• OBJECTIVE: Read the lines that follow and pick out every one containing the word "This".

• RECORDS SHOWN:

## begin

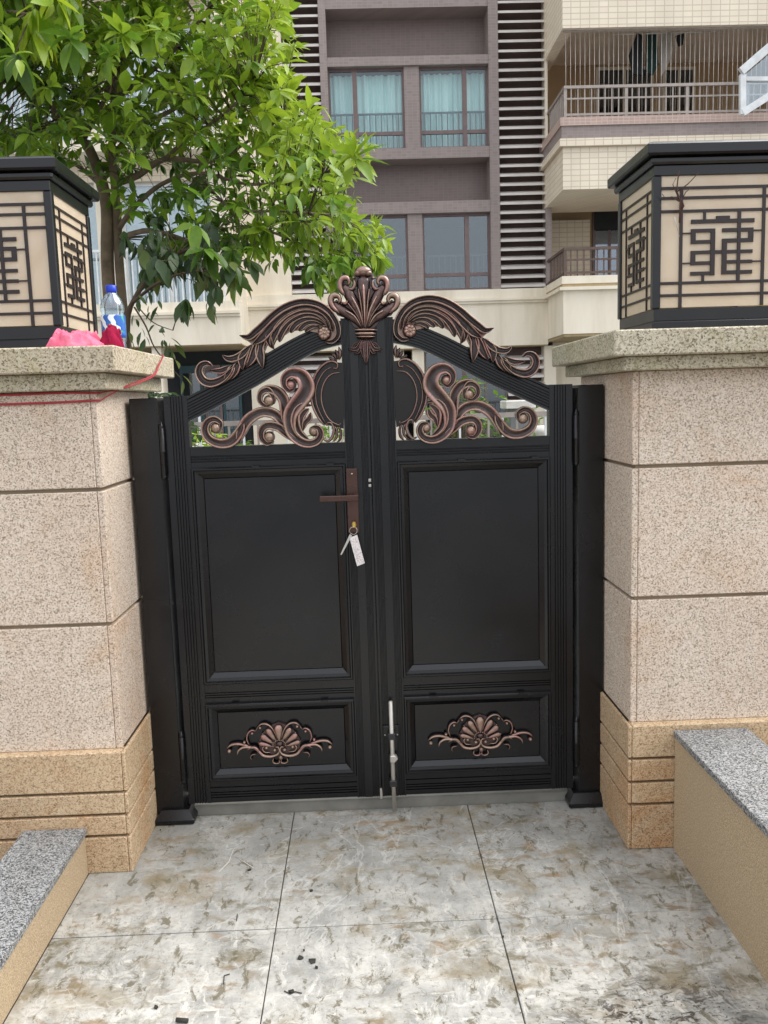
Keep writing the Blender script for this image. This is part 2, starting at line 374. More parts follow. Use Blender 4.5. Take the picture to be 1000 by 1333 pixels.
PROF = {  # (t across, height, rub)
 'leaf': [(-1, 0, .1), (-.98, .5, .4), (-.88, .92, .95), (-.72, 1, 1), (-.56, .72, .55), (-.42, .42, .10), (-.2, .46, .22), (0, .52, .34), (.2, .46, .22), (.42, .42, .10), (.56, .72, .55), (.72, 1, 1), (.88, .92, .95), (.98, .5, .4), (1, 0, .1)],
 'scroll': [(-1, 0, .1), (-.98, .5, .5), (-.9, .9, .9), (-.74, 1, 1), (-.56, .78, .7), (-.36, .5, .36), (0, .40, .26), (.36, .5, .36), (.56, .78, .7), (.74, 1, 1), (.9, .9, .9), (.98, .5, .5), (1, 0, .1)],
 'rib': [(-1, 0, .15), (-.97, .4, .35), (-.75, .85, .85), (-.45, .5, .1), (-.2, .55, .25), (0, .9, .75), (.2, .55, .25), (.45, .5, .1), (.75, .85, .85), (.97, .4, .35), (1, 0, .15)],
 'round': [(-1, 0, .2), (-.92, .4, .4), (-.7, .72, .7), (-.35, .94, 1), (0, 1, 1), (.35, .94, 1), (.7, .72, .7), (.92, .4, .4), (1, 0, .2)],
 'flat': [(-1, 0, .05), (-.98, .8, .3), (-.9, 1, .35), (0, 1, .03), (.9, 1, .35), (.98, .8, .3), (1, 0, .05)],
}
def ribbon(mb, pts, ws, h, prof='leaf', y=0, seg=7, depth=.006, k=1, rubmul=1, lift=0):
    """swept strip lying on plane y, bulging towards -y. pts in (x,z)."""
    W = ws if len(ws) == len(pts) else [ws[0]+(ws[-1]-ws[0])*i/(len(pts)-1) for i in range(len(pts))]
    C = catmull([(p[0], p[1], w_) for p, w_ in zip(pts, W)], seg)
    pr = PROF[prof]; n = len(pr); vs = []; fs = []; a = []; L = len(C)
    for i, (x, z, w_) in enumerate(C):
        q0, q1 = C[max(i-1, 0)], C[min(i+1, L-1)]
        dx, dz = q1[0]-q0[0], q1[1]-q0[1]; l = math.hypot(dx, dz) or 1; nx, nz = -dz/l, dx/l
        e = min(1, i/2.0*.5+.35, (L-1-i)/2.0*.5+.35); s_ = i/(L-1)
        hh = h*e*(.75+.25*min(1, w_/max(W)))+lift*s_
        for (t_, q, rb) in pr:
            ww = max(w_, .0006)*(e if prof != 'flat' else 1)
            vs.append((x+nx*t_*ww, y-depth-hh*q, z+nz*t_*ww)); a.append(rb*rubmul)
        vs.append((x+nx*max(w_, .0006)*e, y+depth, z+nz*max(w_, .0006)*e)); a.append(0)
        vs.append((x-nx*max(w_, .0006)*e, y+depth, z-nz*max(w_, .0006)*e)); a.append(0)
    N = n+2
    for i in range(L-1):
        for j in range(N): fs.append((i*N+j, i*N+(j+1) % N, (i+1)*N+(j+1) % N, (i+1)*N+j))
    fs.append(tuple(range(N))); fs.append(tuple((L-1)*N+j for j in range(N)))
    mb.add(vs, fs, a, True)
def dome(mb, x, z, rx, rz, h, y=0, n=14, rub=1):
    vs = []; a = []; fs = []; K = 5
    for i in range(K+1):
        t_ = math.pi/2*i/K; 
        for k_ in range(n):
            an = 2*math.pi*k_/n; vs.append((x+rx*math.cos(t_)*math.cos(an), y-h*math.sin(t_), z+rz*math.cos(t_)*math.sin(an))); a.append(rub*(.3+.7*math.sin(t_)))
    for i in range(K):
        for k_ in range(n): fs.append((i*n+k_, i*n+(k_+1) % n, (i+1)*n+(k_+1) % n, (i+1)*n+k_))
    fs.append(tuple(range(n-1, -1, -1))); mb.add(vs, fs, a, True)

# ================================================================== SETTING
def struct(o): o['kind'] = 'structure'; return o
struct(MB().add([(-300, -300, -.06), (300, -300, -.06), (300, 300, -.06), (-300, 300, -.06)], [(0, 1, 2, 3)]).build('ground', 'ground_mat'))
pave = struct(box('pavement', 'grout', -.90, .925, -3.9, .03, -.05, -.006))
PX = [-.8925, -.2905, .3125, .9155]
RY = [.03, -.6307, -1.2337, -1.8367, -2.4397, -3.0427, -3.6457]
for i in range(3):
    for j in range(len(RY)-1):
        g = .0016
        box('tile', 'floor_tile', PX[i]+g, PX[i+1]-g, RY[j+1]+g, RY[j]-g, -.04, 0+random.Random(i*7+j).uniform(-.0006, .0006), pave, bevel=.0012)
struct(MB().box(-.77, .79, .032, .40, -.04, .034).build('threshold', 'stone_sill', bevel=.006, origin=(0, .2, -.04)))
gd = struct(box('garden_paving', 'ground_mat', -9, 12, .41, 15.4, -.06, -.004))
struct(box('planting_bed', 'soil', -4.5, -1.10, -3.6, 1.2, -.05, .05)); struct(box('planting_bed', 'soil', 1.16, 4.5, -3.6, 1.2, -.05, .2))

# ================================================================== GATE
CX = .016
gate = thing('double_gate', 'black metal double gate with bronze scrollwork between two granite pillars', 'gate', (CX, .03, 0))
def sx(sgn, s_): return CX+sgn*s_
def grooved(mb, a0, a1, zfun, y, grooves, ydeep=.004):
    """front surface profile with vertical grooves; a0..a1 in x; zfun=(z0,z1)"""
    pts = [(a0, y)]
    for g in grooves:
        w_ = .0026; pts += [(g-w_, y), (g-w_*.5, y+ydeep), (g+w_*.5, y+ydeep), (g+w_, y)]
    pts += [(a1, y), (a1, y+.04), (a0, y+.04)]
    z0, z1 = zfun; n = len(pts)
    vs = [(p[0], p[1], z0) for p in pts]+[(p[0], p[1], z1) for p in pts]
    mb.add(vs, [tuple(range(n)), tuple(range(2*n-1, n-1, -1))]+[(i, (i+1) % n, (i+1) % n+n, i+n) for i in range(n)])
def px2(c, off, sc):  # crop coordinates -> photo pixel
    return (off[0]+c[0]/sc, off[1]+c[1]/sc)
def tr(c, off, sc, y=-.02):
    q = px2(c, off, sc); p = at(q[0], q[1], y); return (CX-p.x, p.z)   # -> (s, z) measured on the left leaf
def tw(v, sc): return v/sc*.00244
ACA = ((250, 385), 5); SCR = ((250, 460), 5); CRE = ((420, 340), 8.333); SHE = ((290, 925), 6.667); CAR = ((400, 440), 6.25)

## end
## begin

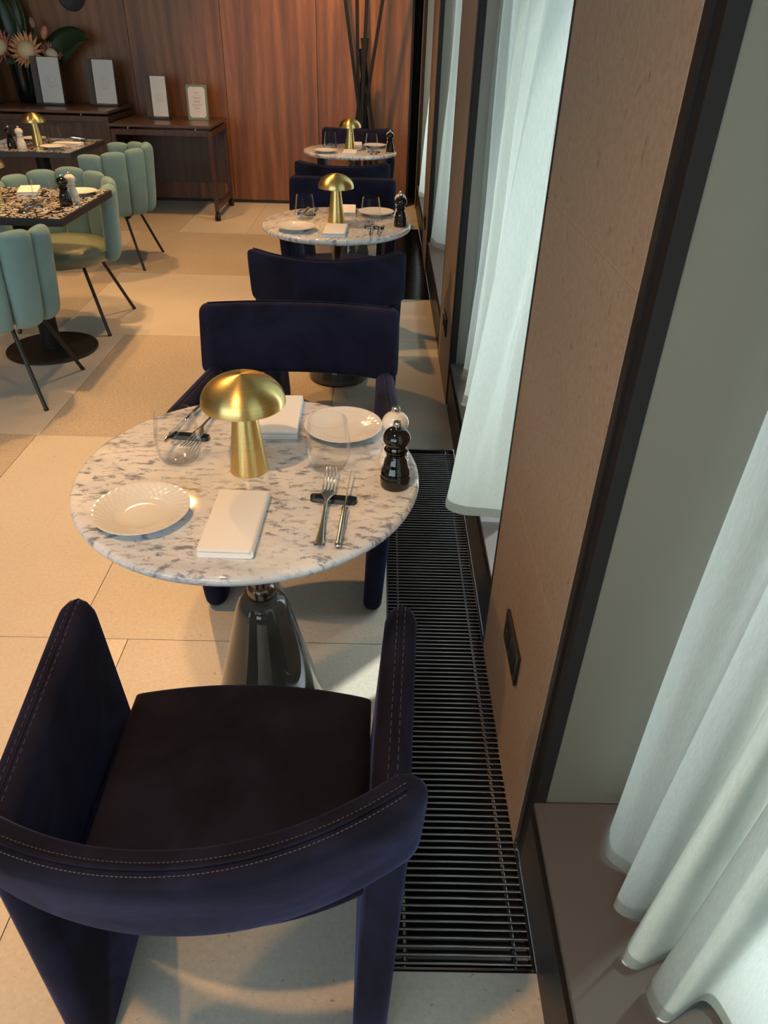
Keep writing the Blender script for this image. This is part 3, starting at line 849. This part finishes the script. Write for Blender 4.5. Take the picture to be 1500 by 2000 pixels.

## end

• ANSWER TO THE PROBLEM:
Keep writing the Blender script for this image. This is part 2, starting at line 374. More parts follow. Use Blender 4.5. Take the picture to be 1000 by 1333 pixels.
Keep writing the Blender script for this image. This is part 3, starting at line 849. This part finishes the script. Write for Blender 4.5. Take the picture to be 1500 by 2000 pixels.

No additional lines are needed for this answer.